▶ Your objective
Nothing should be output except the lines from the one containing "Use Blender 4.5." through the one containing "bg = w_.node_tree.nodes['Background'];", both ends included, each repeated exactly.

▶ Data for this task
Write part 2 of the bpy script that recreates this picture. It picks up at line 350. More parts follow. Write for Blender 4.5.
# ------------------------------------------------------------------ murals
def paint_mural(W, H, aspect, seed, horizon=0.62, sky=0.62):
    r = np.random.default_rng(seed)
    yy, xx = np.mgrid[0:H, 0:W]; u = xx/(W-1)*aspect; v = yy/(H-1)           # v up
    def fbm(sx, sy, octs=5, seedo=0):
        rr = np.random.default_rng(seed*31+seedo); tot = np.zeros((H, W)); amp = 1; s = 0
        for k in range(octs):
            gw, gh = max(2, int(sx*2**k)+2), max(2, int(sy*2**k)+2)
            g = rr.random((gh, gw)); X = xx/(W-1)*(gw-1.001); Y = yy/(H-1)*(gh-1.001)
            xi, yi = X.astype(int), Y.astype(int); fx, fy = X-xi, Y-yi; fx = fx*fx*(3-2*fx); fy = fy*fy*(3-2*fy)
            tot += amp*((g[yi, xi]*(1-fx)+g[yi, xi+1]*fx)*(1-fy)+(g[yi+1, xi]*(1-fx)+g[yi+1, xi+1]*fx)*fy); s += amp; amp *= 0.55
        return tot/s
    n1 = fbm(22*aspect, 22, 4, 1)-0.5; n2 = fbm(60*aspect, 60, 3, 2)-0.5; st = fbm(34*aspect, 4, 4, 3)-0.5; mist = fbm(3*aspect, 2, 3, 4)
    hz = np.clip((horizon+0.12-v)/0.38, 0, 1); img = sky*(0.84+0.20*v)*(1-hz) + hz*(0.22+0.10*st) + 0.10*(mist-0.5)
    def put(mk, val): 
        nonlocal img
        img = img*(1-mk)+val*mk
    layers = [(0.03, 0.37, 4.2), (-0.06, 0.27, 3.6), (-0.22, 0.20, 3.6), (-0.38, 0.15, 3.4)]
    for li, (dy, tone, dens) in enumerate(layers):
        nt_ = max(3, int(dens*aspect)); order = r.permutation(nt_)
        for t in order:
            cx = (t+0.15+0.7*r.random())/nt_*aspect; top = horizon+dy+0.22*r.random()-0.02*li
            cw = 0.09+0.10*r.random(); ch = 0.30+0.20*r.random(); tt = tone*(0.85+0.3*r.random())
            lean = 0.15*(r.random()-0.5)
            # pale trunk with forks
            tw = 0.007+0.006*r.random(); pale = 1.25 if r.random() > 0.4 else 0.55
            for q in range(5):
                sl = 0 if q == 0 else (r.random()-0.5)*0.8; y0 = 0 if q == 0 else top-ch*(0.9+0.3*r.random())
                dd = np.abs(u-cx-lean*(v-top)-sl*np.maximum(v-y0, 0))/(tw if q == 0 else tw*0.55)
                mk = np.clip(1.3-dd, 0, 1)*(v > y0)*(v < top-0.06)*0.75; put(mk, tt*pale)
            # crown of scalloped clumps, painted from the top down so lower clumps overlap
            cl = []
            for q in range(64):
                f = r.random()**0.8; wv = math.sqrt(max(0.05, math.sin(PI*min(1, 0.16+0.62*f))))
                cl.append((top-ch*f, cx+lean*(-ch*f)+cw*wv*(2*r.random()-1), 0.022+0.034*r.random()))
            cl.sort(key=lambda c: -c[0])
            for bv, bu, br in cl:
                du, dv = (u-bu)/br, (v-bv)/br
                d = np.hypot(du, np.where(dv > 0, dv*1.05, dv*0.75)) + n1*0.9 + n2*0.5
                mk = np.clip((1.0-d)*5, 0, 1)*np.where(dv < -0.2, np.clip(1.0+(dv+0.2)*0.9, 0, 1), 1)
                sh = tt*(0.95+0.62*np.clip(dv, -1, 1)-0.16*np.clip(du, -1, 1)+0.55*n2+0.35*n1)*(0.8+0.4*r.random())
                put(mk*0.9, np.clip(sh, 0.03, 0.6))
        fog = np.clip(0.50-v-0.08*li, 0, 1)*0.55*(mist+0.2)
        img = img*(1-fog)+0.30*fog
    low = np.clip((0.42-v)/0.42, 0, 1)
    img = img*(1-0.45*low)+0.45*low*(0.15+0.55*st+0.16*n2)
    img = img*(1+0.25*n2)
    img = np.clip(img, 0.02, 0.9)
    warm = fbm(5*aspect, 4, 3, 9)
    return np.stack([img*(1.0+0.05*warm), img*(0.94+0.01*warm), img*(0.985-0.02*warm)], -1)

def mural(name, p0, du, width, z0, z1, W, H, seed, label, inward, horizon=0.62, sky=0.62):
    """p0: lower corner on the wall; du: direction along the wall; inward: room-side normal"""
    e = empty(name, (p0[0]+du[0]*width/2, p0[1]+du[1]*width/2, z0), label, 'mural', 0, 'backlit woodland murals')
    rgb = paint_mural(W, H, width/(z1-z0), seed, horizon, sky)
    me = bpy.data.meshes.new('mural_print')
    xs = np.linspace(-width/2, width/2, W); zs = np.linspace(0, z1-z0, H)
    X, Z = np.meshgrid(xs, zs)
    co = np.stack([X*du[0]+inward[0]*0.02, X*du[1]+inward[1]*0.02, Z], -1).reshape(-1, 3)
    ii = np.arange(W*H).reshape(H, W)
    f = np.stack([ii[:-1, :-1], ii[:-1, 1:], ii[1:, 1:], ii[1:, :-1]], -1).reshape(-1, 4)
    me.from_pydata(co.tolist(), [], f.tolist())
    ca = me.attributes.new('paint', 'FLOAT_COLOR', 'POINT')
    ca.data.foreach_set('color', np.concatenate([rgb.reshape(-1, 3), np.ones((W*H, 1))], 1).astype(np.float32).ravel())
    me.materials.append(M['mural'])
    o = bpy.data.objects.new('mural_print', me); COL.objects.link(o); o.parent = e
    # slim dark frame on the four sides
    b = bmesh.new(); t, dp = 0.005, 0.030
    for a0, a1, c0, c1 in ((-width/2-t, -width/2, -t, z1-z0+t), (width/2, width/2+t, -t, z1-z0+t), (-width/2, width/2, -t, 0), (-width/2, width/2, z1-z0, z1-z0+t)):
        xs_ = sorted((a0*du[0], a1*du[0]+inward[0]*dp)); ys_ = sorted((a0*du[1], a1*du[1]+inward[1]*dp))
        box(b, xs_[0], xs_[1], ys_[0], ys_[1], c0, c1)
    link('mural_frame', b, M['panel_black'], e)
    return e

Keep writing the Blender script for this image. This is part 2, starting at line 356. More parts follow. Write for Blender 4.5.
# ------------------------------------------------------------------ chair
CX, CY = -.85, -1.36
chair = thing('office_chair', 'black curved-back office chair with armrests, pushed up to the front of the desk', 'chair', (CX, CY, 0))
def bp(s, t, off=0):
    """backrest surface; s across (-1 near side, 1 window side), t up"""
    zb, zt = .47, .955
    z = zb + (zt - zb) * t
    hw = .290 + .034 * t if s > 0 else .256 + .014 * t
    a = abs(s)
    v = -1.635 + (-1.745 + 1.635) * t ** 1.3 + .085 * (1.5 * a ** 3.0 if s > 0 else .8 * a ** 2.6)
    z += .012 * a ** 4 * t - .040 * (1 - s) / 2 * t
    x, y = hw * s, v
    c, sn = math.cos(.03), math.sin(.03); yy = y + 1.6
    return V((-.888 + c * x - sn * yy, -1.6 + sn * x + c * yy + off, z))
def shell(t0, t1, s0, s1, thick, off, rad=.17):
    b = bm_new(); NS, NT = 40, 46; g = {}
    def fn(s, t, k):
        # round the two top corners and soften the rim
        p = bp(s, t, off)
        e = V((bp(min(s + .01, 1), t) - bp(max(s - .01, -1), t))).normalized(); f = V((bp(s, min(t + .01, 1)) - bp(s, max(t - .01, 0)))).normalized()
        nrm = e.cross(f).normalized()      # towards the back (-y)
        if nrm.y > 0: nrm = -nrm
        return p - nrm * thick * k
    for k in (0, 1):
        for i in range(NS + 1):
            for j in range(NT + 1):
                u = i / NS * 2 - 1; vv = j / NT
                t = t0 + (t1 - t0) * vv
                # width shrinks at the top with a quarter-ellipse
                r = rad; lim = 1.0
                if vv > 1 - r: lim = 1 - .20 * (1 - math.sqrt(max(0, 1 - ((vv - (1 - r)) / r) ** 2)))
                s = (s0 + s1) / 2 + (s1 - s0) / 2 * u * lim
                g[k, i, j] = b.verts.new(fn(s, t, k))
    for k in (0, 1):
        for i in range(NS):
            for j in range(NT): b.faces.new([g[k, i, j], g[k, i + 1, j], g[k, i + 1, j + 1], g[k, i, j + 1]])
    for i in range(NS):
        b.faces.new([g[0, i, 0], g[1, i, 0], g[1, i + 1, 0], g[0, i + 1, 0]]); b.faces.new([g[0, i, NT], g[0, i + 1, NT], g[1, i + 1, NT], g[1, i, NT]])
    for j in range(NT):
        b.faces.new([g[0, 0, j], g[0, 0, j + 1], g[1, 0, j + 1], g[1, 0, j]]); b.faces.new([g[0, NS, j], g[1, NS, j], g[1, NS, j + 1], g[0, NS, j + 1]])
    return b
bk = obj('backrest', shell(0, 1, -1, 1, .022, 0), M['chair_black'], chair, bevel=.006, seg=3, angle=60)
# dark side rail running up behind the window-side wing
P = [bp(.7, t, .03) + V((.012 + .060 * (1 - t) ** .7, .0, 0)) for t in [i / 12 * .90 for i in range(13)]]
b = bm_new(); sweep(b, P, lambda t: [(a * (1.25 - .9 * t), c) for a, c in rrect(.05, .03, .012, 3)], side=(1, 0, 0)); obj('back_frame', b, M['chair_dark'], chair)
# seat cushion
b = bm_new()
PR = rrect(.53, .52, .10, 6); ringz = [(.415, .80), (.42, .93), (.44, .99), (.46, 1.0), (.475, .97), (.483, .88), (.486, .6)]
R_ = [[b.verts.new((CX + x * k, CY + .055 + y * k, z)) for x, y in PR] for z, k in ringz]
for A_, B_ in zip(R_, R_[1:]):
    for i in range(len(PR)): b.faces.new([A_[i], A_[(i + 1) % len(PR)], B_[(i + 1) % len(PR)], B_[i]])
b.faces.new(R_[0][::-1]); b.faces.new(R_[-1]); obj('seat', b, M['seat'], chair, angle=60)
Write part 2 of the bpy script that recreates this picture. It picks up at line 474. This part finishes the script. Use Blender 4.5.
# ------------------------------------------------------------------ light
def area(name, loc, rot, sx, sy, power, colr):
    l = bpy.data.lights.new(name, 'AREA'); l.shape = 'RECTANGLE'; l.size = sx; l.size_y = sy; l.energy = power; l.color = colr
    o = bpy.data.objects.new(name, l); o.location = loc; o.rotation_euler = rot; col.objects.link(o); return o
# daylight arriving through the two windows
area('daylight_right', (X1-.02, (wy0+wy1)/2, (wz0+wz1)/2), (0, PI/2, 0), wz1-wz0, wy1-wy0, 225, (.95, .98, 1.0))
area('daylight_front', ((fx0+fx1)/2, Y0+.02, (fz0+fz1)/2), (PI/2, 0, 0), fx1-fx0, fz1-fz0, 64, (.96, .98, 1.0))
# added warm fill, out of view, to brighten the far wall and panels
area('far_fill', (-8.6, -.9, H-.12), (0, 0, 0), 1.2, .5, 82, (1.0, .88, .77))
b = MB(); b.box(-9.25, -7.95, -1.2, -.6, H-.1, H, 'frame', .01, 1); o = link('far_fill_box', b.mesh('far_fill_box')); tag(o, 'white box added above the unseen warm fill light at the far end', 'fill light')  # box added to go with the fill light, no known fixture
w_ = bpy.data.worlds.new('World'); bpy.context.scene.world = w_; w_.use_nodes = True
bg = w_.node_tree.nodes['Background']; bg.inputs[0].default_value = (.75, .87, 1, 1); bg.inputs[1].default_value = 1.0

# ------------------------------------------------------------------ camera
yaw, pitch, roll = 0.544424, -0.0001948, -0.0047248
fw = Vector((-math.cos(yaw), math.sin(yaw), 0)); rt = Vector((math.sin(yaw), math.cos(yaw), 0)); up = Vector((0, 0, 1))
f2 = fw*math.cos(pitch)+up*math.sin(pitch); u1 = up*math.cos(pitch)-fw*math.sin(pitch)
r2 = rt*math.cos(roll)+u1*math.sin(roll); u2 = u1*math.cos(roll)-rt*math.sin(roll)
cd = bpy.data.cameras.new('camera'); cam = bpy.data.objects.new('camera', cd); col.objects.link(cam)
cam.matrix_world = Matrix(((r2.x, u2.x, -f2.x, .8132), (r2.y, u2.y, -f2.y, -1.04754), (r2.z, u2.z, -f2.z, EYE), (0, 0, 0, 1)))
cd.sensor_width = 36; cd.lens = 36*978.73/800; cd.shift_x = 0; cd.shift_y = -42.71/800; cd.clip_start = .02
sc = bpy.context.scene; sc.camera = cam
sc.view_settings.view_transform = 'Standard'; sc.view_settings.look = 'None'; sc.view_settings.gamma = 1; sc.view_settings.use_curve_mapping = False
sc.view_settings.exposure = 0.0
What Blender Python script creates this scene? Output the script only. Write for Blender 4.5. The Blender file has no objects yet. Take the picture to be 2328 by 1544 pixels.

▶ Solution for this problem
Write part 2 of the bpy script that recreates this picture. It picks up at line 474. This part finishes the script. Use Blender 4.5.
# ------------------------------------------------------------------ light
def area(name, loc, rot, sx, sy, power, colr):
    l = bpy.data.lights.new(name, 'AREA'); l.shape = 'RECTANGLE'; l.size = sx; l.size_y = sy; l.energy = power; l.color = colr
    o = bpy.data.objects.new(name, l); o.location = loc; o.rotation_euler = rot; col.objects.link(o); return o
# daylight arriving through the two windows
area('daylight_right', (X1-.02, (wy0+wy1)/2, (wz0+wz1)/2), (0, PI/2, 0), wz1-wz0, wy1-wy0, 225, (.95, .98, 1.0))
area('daylight_front', ((fx0+fx1)/2, Y0+.02, (fz0+fz1)/2), (PI/2, 0, 0), fx1-fx0, fz1-fz0, 64, (.96, .98, 1.0))
# added warm fill, out of view, to brighten the far wall and panels
area('far_fill', (-8.6, -.9, H-.12), (0, 0, 0), 1.2, .5, 82, (1.0, .88, .77))
b = MB(); b.box(-9.25, -7.95, -1.2, -.6, H-.1, H, 'frame', .01, 1); o = link('far_fill_box', b.mesh('far_fill_box')); tag(o, 'white box added above the unseen warm fill light at the far end', 'fill light')  # box added to go with the fill light, no known fixture
w_ = bpy.data.worlds.new('World'); bpy.context.scene.world = w_; w_.use_nodes = True
bg = w_.node_tree.nodes['Background']; bg.inputs[0].default_value = (.75, .87, 1, 1); bg.inputs[1].default_value = 1.0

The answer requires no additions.